Incidents Continue at Bullard
Why hasn’t the district done more to combat racism in the past three years since the cheerleader incident?
“We are not letting things be swept under the rug as we find out about them,” Thomas said. “We can only do about things that we know about. If we don’t know about it, we can’t do it.
“So being completely open and honest about everything is going to be really important during in this process, and it’s going to be a hard truth. It’s not going to be easy because many things we don’t see, and we think everything is great. And then it happens and we say, ‘Where did that come from?’ But none of us are surprised about the acts of Bullard.”
Bullard student Elana Henderson said she was disappointed that no teachers or administrators took the time on Monday to ask how she was feeling or what she was thinking after the photo of the Bullard student surfaced. Likewise, fellow students at Bullard had mixed reactions Monday, student Tyree Bree said, noting that some reached out but others just laughed.
Elana was one of two students named as victims in a discrimination complaint filed by American Civil Liberties Union in 2019 against the Fresno Unified School District in connection with a video posted by a white Bullard student that involved blackface and the use of the n-word.
‘Today We’re Going to Start Digging Deeper’
Rev.
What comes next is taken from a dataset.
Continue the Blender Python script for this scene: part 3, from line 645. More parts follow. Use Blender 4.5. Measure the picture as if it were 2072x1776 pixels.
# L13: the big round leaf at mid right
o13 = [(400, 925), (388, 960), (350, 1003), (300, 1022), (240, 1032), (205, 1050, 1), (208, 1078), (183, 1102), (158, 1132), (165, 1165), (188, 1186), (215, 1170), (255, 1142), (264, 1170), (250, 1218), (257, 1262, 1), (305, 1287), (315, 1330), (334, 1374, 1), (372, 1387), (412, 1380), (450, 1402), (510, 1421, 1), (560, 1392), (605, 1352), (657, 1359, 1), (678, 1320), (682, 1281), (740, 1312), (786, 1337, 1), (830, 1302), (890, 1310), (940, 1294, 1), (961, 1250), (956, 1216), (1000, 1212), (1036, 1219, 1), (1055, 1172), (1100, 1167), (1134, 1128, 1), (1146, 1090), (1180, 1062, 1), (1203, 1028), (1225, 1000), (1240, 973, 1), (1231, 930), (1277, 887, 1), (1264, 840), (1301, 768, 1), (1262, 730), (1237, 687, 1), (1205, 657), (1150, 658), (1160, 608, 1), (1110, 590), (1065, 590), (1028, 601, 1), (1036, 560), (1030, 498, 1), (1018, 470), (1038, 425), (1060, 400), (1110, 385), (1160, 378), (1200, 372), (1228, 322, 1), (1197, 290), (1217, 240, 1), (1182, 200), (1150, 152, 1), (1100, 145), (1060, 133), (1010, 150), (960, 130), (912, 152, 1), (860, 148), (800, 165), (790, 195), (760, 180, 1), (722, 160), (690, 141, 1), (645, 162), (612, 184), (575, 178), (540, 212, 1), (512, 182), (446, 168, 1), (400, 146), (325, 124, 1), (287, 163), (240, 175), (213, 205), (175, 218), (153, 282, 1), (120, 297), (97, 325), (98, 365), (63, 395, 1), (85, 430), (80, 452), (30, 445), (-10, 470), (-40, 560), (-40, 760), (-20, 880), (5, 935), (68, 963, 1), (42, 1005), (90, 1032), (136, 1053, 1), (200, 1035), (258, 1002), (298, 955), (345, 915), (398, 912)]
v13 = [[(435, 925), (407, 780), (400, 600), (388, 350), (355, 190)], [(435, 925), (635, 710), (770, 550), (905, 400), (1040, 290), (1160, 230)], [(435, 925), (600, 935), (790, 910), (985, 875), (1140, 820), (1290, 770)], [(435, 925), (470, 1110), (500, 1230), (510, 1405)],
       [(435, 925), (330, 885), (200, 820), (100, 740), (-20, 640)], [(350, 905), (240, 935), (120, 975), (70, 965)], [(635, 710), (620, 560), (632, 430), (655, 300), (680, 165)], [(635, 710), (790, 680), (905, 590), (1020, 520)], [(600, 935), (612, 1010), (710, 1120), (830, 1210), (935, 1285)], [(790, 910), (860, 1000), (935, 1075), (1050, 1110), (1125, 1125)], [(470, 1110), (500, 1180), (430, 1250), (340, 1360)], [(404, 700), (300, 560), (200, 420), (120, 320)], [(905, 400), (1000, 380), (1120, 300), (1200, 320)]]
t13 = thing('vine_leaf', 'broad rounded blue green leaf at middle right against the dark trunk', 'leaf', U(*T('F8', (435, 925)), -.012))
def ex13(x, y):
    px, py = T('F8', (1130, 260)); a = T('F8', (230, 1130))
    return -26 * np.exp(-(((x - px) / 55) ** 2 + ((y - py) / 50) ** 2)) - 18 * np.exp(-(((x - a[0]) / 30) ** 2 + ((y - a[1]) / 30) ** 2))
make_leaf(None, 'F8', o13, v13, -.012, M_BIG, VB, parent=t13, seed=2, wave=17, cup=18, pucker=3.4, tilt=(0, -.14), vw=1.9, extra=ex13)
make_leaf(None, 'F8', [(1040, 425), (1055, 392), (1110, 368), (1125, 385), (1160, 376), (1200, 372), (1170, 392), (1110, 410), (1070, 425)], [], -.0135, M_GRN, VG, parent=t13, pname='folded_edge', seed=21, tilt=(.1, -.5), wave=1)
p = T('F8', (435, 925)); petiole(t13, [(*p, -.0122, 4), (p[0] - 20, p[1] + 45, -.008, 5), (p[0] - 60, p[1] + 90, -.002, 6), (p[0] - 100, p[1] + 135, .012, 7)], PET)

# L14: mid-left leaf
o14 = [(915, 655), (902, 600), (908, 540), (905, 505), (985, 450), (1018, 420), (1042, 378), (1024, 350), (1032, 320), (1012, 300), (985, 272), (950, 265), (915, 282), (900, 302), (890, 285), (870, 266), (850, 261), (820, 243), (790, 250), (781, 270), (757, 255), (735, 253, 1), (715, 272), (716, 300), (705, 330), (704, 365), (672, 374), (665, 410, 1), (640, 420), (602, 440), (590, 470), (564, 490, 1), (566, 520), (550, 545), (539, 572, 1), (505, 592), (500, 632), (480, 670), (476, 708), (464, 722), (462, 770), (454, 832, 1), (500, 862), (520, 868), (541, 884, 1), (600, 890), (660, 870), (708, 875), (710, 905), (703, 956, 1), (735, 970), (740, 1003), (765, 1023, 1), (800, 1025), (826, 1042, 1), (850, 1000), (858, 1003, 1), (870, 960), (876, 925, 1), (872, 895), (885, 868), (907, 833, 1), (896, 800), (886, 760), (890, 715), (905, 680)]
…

Booker T. Lewis, the city of Fresno’s liaison for the southwest Fresno community, said his office will stand behind Thomas and will continue to push the district and superintendent for change, so that the next generation of students doesn’t have to continue experiencing racism that he says is worse in Fresno that in Greenville, Texas, where he was born.
“We have relationships with them. We’re going to take full advantage of our relationships to encourage them to dig deeper,” Lewis said. “You know, we did a little bit three years ago. We did a little bit a few years ago before that. No. Today we’re going to start digging deeper because apparently what we have been doing is not working.”
Lewis told GV Wire later that it’s too soon for Mayor Jerry Dyer to become involved in the complaints about pervasive racism in Fresno Unified.
“Not yet,” he said. “This is a district issue, and I think in the new Office of Community Affairs, which I’m a part of, this is an issue facing the BIPOC community. And I think my involvement is his involvement. And I’ll certainly brief him on my opinion.”
BIPOC stands for Black, indigenous, and people of color.